Strong demand has enabled multifamily REITs to continue besting the broader REIT market, according to an analysis from SNL Financial LC.
SNL analyst Chris Henderson attributed the sector’s outsized returns to potential homeowners holding off on buying, as well as “attractive financing opportunities through Fannie Mae and Freddie Mac.
As of Aug. 10, FTSE NAREIT U.S. Real Estate Index data showed residential REITs up 30 percent in 2010. Equity REITs had total returns of 17.2 percent for the year, according to the Index. Both outpaced the S&P 500, which had gained 1.7 percent since the start of 2010.
Henderson did caution that future developments in the housing market could temper multifamily REITs’ operating fundamentals.

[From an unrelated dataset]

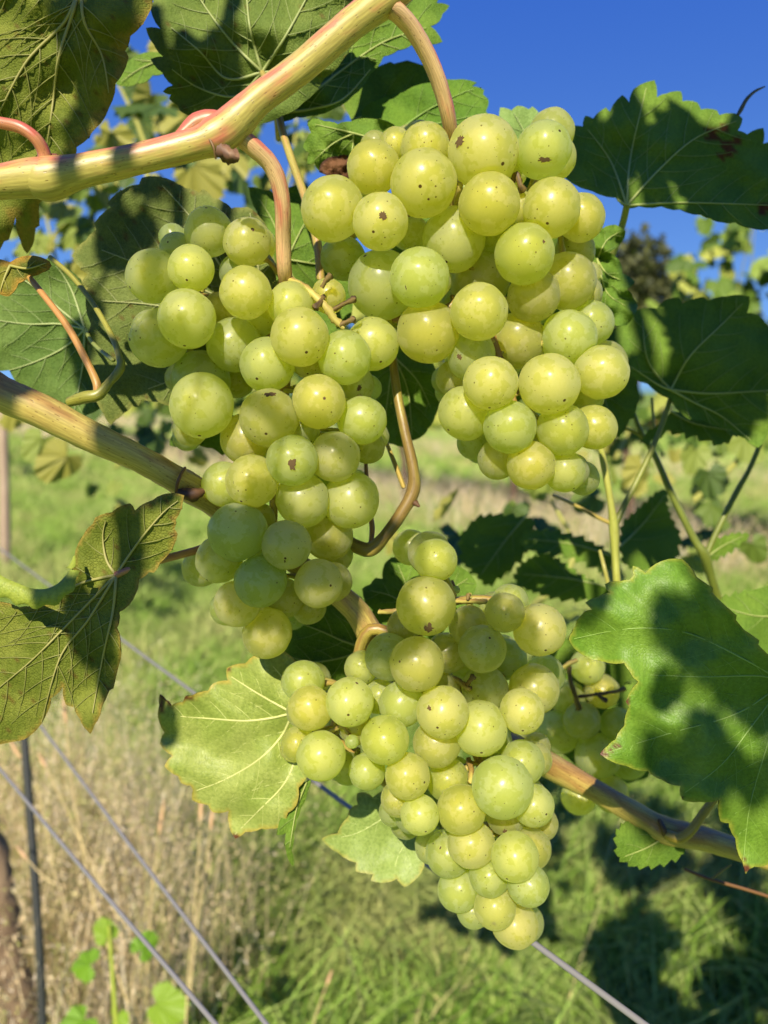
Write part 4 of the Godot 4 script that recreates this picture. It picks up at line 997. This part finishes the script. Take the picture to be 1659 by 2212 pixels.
func clusters():
	var pink := [lin(222, 190, 140), lin(214, 132, 108)]
	cluster("left hanging grape cluster, its lower half in shade", [
		976, 1097, 95, 800, 953, 85, 609, 1038, 93, 622, 874, 75, 805, 788, 77, 680, 756, 78, 499, 899, 86, 516, 1100, 95, 951, 1499, 85, 657, 1319, 103, 821, 1566, 86, 1090, 1487, 83, 875, 1361, 96,
		1038, 1308, 87, 1121, 1164, 87, 871, 1187, 89, 932, 1774, 82, 774, 1732, 96, 762, 1123, 90, 1178, 1369, 81, 1213, 1120, 86, 946, 993, 75, 655, 1239, 95, 797, 1429, 83, 730, 1578, 75, 986, 1627, 87, 1143, 1627, 95,
		1068, 1743, 80, 848, 1892, 85, 1037, 1899, 80, 714, 1821, 76, 772, 1966, 77, 870, 2060, 80, 919, 1947, 68, 1006, 1977, 57, 1093, 1808, 54, 1196, 1454, 55, 1163, 1252, 46, 986, 1399, 45, 715, 1010, 43, 854, 1039, 46, 577, 814, 36, 1069, 964, 42, 1010, 1172, 62, 772, 1242, 42, 612, 1004, 40, 620, 1395, 40, 840, 1690, 46],
		.250, [[612, 620, 620, 780, 600, 950, 590, 1120, 590, 1300], [614, 640, 520, 650, 420, 640], [616, 700, 540, 760, 420, 780], [620, 740, 720, 760, 800, 750]], .018, 44,
		{8: [0.0, -0.15, 0.24, 1.4, "grape with a brown triangular scar"], 12: [0.05, 0.78, 0.16, 2.2, "grape with a dark scar near its top"], 13: [0.2, 0.12, 0.09, 1.0, "grape with one round brown spot"], 4: [0.25, 0.5, 0.1, 1.3, ""], 37: [0.1, -0.2, 0.3, 0.6, ""], 16: [-0.05, -0.62, 0.1, 0.5, ""], 17: [-0.45, -0.45, 0.1, 0.5, ""]},
		[[.0016, [622, 604, .264, 648, 616, .259, 680, 640, .256, 708, 668, .256, 722, 690, .257, 742, 706, .258]], [.0009, [696, 620, .253, 704, 606, .252, 714, 596, .251], 1], [.0009, [722, 668, .256, 745, 655, .254, 766, 646, .252], 1], [.001, [700, 640, .257, 690, 655, .254, 682, 664, .252], 1], [.001, [735, 702, .257, 752, 694, .256, 764, 690, .255], 1], [.0012, [590, 632, .262, 570, 640, .26, 546, 646, .262, 510, 640, .268]]],
		[528, 302, .238, 552, 322, .240, 582, 352, .243, 602, 394, .246, 611, 450, .250, 612, 520, .256, 614, 575, .260, 618, 610, .266], .0029, pink, "hanging grape clusters")
	cluster("right-hand upper grape cluster, fully sunlit under the blue sky", [
		1379, 597, 108, 1593, 665, 99, 1573, 496, 113, 1769, 489, 90, 1238, 721, 91, 1083, 680, 101, 1215, 546, 86, 1366, 905, 97, 1707, 827, 98, 1737, 963, 87, 1559, 1015, 94, 1788, 1250, 98, 1598, 1248, 90, 1393, 1082, 102, 1477, 781, 102, 1795, 677, 93, 1384, 481, 80, 1660, 1391, 87, 1728, 1515, 79, 1831, 1398, 84, 1957, 1212, 87, 1852, 1101, 90, 1687, 1109, 90,
		1846, 915, 95, 1244, 927, 112, 1560, 910, 99, 1891, 709, 76, 1515, 1345, 90, 1534, 1158, 78, 1922, 1052, 73, 1933, 1391, 72, 1621, 1494, 65, 1835, 1532, 68, 1116, 841, 73, 1288, 473, 52, 1872, 818, 65, 1345, 764, 56, 1690, 680, 52, 1610, 765, 40, 1475, 1229, 57, 1911, 1294, 42, 1905, 955, 36, 1542, 1443, 32, 1245, 1040, 50, 1480, 1000, 50, 1650, 540, 42, 1640, 1190, 40],
		.253, [[975, 330, 990, 480, 1030, 620, 1080, 780, 1130, 930], [985, 430, 880, 470, 780, 480], [988, 460, 1100, 440, 1200, 470], [1030, 620, 940, 680, 850, 690]], .016, 48,
		{4: [0.08, 0.18, 0.2, 1.1, "grape with a ragged brown scab"], 2: [-0.72, 0.28, 0.2, 1.2, "largest top grape with a brown mark at its left side"], 28: [-0.5, -0.05, 0.2, 0.8, ""], 7: [-0.45, -0.3, 0.13, 0.22, "grape with a dark scratch"], 8: [0.55, 0.35, 0.09, 1.0, ""], 3: [0.05, -0.3, 0.13, 2.6, ""], 0: [0.15, -0.42, 0.06, 1.0, ""]},
		[[.0012, [985, 440, .268, 992, 415, .262, 994, 396, .26]], [.0012, [1108, 392, .262, 1116, 376, .26, 1124, 400, .26, 1130, 410, .261], 1]],
		[852, 22, .240, 868, 36, .242, 890, 62, .245, 916, 104, .249, 938, 150, .253, 954, 196, .257, 966, 240, .261, 973, 280, .266, 976, 318, .272], .0029, pink, "hanging grape clusters")
	cluster("lowest and longest grape cluster, right of the pale sunlit leaf", [
		1387, 1971, 98, 1635, 2563, 100, 1357, 2161, 89, 1570, 2112, 78, 1643, 1994, 65, 1441, 2318, 86, 1676, 2789, 77, 1417, 1824, 71, 1756, 2050, 86, 1138, 2285, 79, 1010, 2305, 74, 1045, 2460, 80, 1253, 2408, 78, 1563, 2371, 88, 1699, 2315, 72, 1502, 2635, 78, 1327, 2527, 75, 1307, 2291, 73, 1534, 2748, 78, 1195, 2510, 60, 1461, 2777, 76, 1593, 2851, 66, 1611, 2952, 68, 1494, 2896, 68,
		1265, 2138, 78, 1578, 2240, 76, 1738, 2243, 82, 1399, 1801, 72, 1423, 2417, 78, 1699, 2483, 73, 1720, 2881, 67, 1676, 3008, 76, 1458, 2538, 67, 1367, 2652, 64, 1735, 2621, 68, 1647, 2652, 66, 1726, 2761, 68, 987, 2218, 68, 1527, 2038, 66, 1455, 2125, 65, 1650, 2146, 66, 1660, 1962, 60, 1177, 2173, 56, 1235, 2267, 57, 972, 2420, 55, 1132, 2501, 50, 1406, 2755, 51, 1611, 2411, 51, 1316, 2038, 48, 1590, 2440, 50, 1160, 2370, 46, 1540, 2965, 30, 1760, 2680, 35, 1295, 2600, 34, 1740, 2470, 40],
		.250, [[800, 1360, 900, 1400, 980, 1480, 1020, 1600, 1070, 1760, 1110, 1920], [768, 1450, 745, 1520, 722, 1585, 790, 1650, 840, 1700], [900, 1400, 920, 1330, 990, 1298, 1080, 1300, 1140, 1350], [980, 1480, 1080, 1490, 1150, 1510]], .014, 44,
		{0: [0.08, -0.72, 0.22, 1.7, "grape with a black star-shaped scar at its base"], 2: [-0.62, 0.08, 0.06, 1.0, ""], 5: [-0.5, 0.15, 0.15, 0.8, ""], 3: [0.3, 0.42, 0.07, 1.0, ""], 35: [-0.1, -0.75, 0.16, 1.4, ""], 22: [-0.1, -0.7, 0.12, 1.4, ""], 20: [-0.35, 0.2, 0.09, 0.6, ""], 9: [0.28, 0.75, 0.13, 0.7, ""]},
		[[.0011, [820, 1322, .276, 850, 1320, .272, 890, 1312, .272, 960, 1300, .272, 1010, 1298, .268, 1050, 1300, .264]], [.0011, [960, 1460, .272, 990, 1470, .266, 1004, 1482, .262, 1016, 1488, .259]], [.0009, [700, 1590, .268, 722, 1576, .262, 740, 1570, .258, 752, 1582, .256]], [.0012, [1012, 1640, .27, 1018, 1664, .264, 1016, 1690, .26]], [.0009, [1010, 1478, .26, 1016, 1468, .257, 1022, 1462, .256], 1], [.0007, [1010, 1294, .266, 1012, 1284, .266], 1]],
		[800, 1392, .286, 786, 1400, .282, 776, 1430, .276, 768, 1450, .274], .0018, [lin(150, 142, 62), lin(140, 112, 60)], "hanging grape clusters")
	cluster("small dim grape cluster in the shade right of the lowest cluster", [
		1895, 2345, 60, 2009, 2359, 58, 1912, 2170, 42, 1820, 2383, 68, 1946, 2460, 75, 2040, 2470, 65, 1883, 2595, 38, 1990, 2585, 40, 1960, 2250, 40, 1850, 2270, 40],
		.365, [[1270, 1470, 1280, 1560, 1290, 1680]], .02, 8, {},
		[[.0013, [1205, 1452, 0.363, 1225, 1436, 0.360, 1246, 1426, 0.360]], [.0013, [1230, 1440, 0.362, 1232, 1470, 0.362, 1242, 1500, 0.364, 1250, 1530, 0.368], 1], [.0009, [1250, 1505, 0.366, 1290, 1500, 0.364, 1330, 1494, 0.364, 1350, 1488, 0.364], 1], [.0008, [1290, 1500, 0.364, 1310, 1515, 0.362], 1]],
		[1290, 1390, 0.388, 1280, 1430, 0.383, 1272, 1468, 0.380], .0015, [lin(150, 142, 62)], "hanging grape clusters")
	# the two green berries that stayed small
	for b in [[760, 1602, .255, 15.0, "tiny green unripe berry in a gap at the left of the lowest cluster"], [985, 1274, .272, 9.0, "tiniest green berry beside the scarred top grape of the lowest cluster"]]:
		var p := at(b[0], b[1], b[2]); var t := thing("small_berry", p, b[4], "berry", "unripe berries")
		var q := part("grape", balls[0], M.grape_3, t); q.scale = Vector3.ONE * b[3] / focal * b[2]
		part("stalk", tube([Vector3(-0.0004, 0.0006, -0.001), Vector3(-0.0012, 0.0022, -0.003)], [0.0006, 0.0007], 7, 3, [lin(140, 110, 66)]), M.stalk, t)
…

“While multifamily REITs have benefited from an economic environment that has discouraged tenants from moving out, multifamily REITs must also be wary of a decrease in the gap of costs related to renting versus buying,” Henderson said. “With continued decreases in home pricing, many tenants that were previously against taking on the cost of homeownership may be willing to take that plunge going forward. This could have a negative effect on multifamily REITs by either reducing occupancy as tenants acquire homes at discounted pricing or forcing the REITs to reduce rents further to maintain current occupancy levels.”